Precious Metals & Industrial
Gold pulled back modestly from its recent record levels, trading near $4,510/oz — down about 0.70% on the session but still 34% higher year-over-year. The yellow metal has been a primary beneficiary of geopolitical safe-haven flows since the Iran war began, but short-term profit-taking has emerged near these elevated levels. The broader multi-month trend remains decisively bullish, supported by central bank buying, dollar uncertainty, and ongoing Middle East risk premium.
Silver underperformed gold on the day, declining over 1% to $75.92/oz. While silver has surged a remarkable 125% year-over-year — significantly outpacing gold — it remains more sensitive to risk-off sentiment due to its larger industrial component.

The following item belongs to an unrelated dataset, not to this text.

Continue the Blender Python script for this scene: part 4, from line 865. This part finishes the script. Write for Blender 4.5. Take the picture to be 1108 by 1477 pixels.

Copper's record-breaking rally is the standout industrial metals story of the week. Prices are up 31% year-over-year and hit all-time highs, driven by a rare convergence of secular demand from AI data center buildouts and the acute supply shock from Hormuz disruption affecting refining logistics. Aluminum is also firming, up 0.35% on the day and 21.86% year-to-date, as energy-intensive smelting costs remain elevated globally.
Agriculture
Wheat futures edged slightly lower, trading at 647¢/bushel (-0.08%), though prices are still up 27.6% year-to-date and 19.3% year-over-year — reflecting persistent concerns about Black Sea supply chains and elevated shipping costs. Corn held firm at 463.75¢/bushel (+0.32%), up modestly on the week. Soybeans gained 0.25% to $11.97/bushel. Palm oil continued its recent recovery, rising 0.63%. The overall agricultural complex is being squeezed by elevated energy input costs (fertilizer, diesel) driven by the same Hormuz disruption affecting crude markets, adding a secondary inflation channel for food commodities beyond direct grain supply factors.
What to Watch
- Iran-US war developments: Any signal of ceasefire negotiations or further escalation will be the single largest price catalyst across energy, metals, and agriculture markets. Trump's stated desire to end the war "very quickly" is being watched closely but has not moved markets decisively yet.
- EIA weekly petroleum inventory report: The next US crude and petroleum product inventory release will be closely scrutinized for confirmation of the 8.5 million b/d drawdown pace the EIA projected for Q2 2026.
- Strait of Hormuz shipping data: Real-time tanker tracking through the Strait is the ground truth for whether supply disruption is widening or stabilizing — any changes in throughput will immediately move Brent prices.
- Fed speeches and US inflation data: With energy prices feeding into CPI, any Fed commentary on commodity-driven inflation will affect the dollar (and thus gold and copper pricing).
- Copper LME inventory levels: With copper at all-time highs, exchange inventory drawdowns will be the key metric confirming whether physical demand is genuinely outpacing supply or whether speculative positioning is getting ahead of fundamentals.